# [TASK INSTRUCTIONS]
Write out the listing in full, matching it word for word.

# [SOURCE DATA]
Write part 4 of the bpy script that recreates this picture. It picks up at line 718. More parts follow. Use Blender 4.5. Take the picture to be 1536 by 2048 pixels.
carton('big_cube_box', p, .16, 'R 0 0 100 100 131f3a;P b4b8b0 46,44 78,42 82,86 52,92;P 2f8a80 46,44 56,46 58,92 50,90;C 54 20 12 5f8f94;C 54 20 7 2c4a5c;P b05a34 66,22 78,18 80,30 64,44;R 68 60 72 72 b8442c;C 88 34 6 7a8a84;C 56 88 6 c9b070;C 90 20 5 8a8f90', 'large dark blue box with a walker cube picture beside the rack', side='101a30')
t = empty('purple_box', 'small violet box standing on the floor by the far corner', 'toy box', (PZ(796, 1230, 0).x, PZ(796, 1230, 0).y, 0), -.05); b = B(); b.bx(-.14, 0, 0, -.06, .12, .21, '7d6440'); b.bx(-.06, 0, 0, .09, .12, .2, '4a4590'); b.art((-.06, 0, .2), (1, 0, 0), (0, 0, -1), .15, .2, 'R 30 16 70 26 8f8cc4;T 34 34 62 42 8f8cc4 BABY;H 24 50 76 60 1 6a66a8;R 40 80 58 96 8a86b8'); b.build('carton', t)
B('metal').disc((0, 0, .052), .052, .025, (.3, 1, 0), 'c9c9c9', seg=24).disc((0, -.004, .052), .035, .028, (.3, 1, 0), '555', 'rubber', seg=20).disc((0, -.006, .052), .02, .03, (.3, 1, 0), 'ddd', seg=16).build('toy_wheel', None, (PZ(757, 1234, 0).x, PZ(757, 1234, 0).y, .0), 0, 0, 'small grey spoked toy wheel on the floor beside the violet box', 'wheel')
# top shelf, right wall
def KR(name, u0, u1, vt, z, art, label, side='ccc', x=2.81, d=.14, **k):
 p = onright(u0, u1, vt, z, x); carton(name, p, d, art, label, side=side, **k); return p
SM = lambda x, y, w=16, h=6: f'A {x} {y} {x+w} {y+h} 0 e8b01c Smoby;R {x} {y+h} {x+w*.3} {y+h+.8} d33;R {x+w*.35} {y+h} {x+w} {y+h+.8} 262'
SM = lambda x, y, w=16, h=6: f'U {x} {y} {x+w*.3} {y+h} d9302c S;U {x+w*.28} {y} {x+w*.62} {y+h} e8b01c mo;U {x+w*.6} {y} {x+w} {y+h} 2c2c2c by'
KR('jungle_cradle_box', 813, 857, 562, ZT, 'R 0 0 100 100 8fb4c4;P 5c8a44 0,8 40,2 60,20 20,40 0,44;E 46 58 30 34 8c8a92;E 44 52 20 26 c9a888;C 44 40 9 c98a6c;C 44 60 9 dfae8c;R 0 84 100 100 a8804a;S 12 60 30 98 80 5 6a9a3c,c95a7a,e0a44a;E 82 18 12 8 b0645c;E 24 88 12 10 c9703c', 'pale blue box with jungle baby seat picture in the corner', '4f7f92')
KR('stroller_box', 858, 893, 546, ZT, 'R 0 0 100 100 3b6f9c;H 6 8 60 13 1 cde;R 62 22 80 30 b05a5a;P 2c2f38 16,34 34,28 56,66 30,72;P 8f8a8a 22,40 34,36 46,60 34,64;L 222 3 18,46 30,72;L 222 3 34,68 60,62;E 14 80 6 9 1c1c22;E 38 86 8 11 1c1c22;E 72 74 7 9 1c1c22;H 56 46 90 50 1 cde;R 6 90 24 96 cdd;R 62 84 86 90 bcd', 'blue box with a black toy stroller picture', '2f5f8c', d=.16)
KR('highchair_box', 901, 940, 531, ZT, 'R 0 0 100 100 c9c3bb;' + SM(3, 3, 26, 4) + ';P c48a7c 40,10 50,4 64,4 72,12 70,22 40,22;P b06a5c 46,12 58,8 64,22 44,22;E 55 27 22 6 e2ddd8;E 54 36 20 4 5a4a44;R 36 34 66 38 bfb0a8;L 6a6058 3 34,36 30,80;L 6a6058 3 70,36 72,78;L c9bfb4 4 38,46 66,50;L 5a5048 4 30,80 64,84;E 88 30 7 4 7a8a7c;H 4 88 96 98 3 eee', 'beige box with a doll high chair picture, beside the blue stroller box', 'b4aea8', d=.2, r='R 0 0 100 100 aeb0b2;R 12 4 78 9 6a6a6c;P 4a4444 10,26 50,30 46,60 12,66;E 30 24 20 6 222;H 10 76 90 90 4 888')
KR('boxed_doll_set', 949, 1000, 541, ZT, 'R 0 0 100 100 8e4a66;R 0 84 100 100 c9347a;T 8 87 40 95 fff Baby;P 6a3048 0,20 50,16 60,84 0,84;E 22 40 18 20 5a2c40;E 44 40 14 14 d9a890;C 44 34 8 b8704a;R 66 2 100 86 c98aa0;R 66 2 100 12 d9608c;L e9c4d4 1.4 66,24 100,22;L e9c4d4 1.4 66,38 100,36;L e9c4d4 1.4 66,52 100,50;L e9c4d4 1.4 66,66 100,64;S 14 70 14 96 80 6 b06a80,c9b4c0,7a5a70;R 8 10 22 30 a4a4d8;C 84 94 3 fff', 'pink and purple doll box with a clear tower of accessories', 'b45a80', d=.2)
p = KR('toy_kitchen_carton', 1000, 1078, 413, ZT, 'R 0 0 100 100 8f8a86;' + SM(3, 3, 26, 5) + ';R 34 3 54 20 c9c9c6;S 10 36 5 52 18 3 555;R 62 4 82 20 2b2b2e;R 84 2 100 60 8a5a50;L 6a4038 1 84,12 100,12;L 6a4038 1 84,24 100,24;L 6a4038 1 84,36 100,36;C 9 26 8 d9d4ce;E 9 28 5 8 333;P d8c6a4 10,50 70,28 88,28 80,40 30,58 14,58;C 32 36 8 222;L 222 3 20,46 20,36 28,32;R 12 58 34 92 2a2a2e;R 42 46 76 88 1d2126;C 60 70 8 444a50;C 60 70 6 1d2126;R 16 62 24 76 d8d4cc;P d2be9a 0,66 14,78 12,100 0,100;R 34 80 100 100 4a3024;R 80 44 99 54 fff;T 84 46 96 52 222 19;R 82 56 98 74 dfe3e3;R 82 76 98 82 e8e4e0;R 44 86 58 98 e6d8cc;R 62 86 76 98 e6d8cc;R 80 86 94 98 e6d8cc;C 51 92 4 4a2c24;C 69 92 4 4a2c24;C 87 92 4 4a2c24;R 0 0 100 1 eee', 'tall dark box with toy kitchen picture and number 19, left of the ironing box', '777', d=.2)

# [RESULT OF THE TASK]
Write part 4 of the bpy script that recreates this picture. It picks up at line 718. More parts follow. Use Blender 4.5. Take the picture to be 1536 by 2048 pixels.
carton('big_cube_box', p, .16, 'R 0 0 100 100 131f3a;P b4b8b0 46,44 78,42 82,86 52,92;P 2f8a80 46,44 56,46 58,92 50,90;C 54 20 12 5f8f94;C 54 20 7 2c4a5c;P b05a34 66,22 78,18 80,30 64,44;R 68 60 72 72 b8442c;C 88 34 6 7a8a84;C 56 88 6 c9b070;C 90 20 5 8a8f90', 'large dark blue box with a walker cube picture beside the rack', side='101a30')
t = empty('purple_box', 'small violet box standing on the floor by the far corner', 'toy box', (PZ(796, 1230, 0).x, PZ(796, 1230, 0).y, 0), -.05); b = B(); b.bx(-.14, 0, 0, -.06, .12, .21, '7d6440'); b.bx(-.06, 0, 0, .09, .12, .2, '4a4590'); b.art((-.06, 0, .2), (1, 0, 0), (0, 0, -1), .15, .2, 'R 30 16 70 26 8f8cc4;T 34 34 62 42 8f8cc4 BABY;H 24 50 76 60 1 6a66a8;R 40 80 58 96 8a86b8'); b.build('carton', t)
B('metal').disc((0, 0, .052), .052, .025, (.3, 1, 0), 'c9c9c9', seg=24).disc((0, -.004, .052), .035, .028, (.3, 1, 0), '555', 'rubber', seg=20).disc((0, -.006, .052), .02, .03, (.3, 1, 0), 'ddd', seg=16).build('toy_wheel', None, (PZ(757, 1234, 0).x, PZ(757, 1234, 0).y, .0), 0, 0, 'small grey spoked toy wheel on the floor beside the violet box', 'wheel')
# top shelf, right wall
def KR(name, u0, u1, vt, z, art, label, side='ccc', x=2.81, d=.14, **k):
 p = onright(u0, u1, vt, z, x); carton(name, p, d, art, label, side=side, **k); return p
SM = lambda x, y, w=16, h=6: f'A {x} {y} {x+w} {y+h} 0 e8b01c Smoby;R {x} {y+h} {x+w*.3} {y+h+.8} d33;R {x+w*.35} {y+h} {x+w} {y+h+.8} 262'
SM = lambda x, y, w=16, h=6: f'U {x} {y} {x+w*.3} {y+h} d9302c S;U {x+w*.28} {y} {x+w*.62} {y+h} e8b01c mo;U {x+w*.6} {y} {x+w} {y+h} 2c2c2c by'
KR('jungle_cradle_box', 813, 857, 562, ZT, 'R 0 0 100 100 8fb4c4;P 5c8a44 0,8 40,2 60,20 20,40 0,44;E 46 58 30 34 8c8a92;E 44 52 20 26 c9a888;C 44 40 9 c98a6c;C 44 60 9 dfae8c;R 0 84 100 100 a8804a;S 12 60 30 98 80 5 6a9a3c,c95a7a,e0a44a;E 82 18 12 8 b0645c;E 24 88 12 10 c9703c', 'pale blue box with jungle baby seat picture in the corner', '4f7f92')
KR('stroller_box', 858, 893, 546, ZT, 'R 0 0 100 100 3b6f9c;H 6 8 60 13 1 cde;R 62 22 80 30 b05a5a;P 2c2f38 16,34 34,28 56,66 30,72;P 8f8a8a 22,40 34,36 46,60 34,64;L 222 3 18,46 30,72;L 222 3 34,68 60,62;E 14 80 6 9 1c1c22;E 38 86 8 11 1c1c22;E 72 74 7 9 1c1c22;H 56 46 90 50 1 cde;R 6 90 24 96 cdd;R 62 84 86 90 bcd', 'blue box with a black toy stroller picture', '2f5f8c', d=.16)
KR('highchair_box', 901, 940, 531, ZT, 'R 0 0 100 100 c9c3bb;' + SM(3, 3, 26, 4) + ';P c48a7c 40,10 50,4 64,4 72,12 70,22 40,22;P b06a5c 46,12 58,8 64,22 44,22;E 55 27 22 6 e2ddd8;E 54 36 20 4 5a4a44;R 36 34 66 38 bfb0a8;L 6a6058 3 34,36 30,80;L 6a6058 3 70,36 72,78;L c9bfb4 4 38,46 66,50;L 5a5048 4 30,80 64,84;E 88 30 7 4 7a8a7c;H 4 88 96 98 3 eee', 'beige box with a doll high chair picture, beside the blue stroller box', 'b4aea8', d=.2, r='R 0 0 100 100 aeb0b2;R 12 4 78 9 6a6a6c;P 4a4444 10,26 50,30 46,60 12,66;E 30 24 20 6 222;H 10 76 90 90 4 888')
KR('boxed_doll_set', 949, 1000, 541, ZT, 'R 0 0 100 100 8e4a66;R 0 84 100 100 c9347a;T 8 87 40 95 fff Baby;P 6a3048 0,20 50,16 60,84 0,84;E 22 40 18 20 5a2c40;E 44 40 14 14 d9a890;C 44 34 8 b8704a;R 66 2 100 86 c98aa0;R 66 2 100 12 d9608c;L e9c4d4 1.4 66,24 100,22;L e9c4d4 1.4 66,38 100,36;L e9c4d4 1.4 66,52 100,50;L e9c4d4 1.4 66,66 100,64;S 14 70 14 96 80 6 b06a80,c9b4c0,7a5a70;R 8 10 22 30 a4a4d8;C 84 94 3 fff', 'pink and purple doll box with a clear tower of accessories', 'b45a80', d=.2)
p = KR('toy_kitchen_carton', 1000, 1078, 413, ZT, 'R 0 0 100 100 8f8a86;' + SM(3, 3, 26, 5) + ';R 34 3 54 20 c9c9c6;S 10 36 5 52 18 3 555;R 62 4 82 20 2b2b2e;R 84 2 100 60 8a5a50;L 6a4038 1 84,12 100,12;L 6a4038 1 84,24 100,24;L 6a4038 1 84,36 100,36;C 9 26 8 d9d4ce;E 9 28 5 8 333;P d8c6a4 10,50 70,28 88,28 80,40 30,58 14,58;C 32 36 8 222;L 222 3 20,46 20,36 28,32;R 12 58 34 92 2a2a2e;R 42 46 76 88 1d2126;C 60 70 8 444a50;C 60 70 6 1d2126;R 16 62 24 76 d8d4cc;P d2be9a 0,66 14,78 12,100 0,100;R 34 80 100 100 4a3024;R 80 44 99 54 fff;T 84 46 96 52 222 19;R 82 56 98 74 dfe3e3;R 82 76 98 82 e8e4e0;R 44 86 58 98 e6d8cc;R 62 86 76 98 e6d8cc;R 80 86 94 98 e6d8cc;C 51 92 4 4a2c24;C 69 92 4 4a2c24;C 87 92 4 4a2c24;R 0 0 100 1 eee', 'tall dark box with toy kitchen picture and number 19, left of the ironing box', '777', d=.2)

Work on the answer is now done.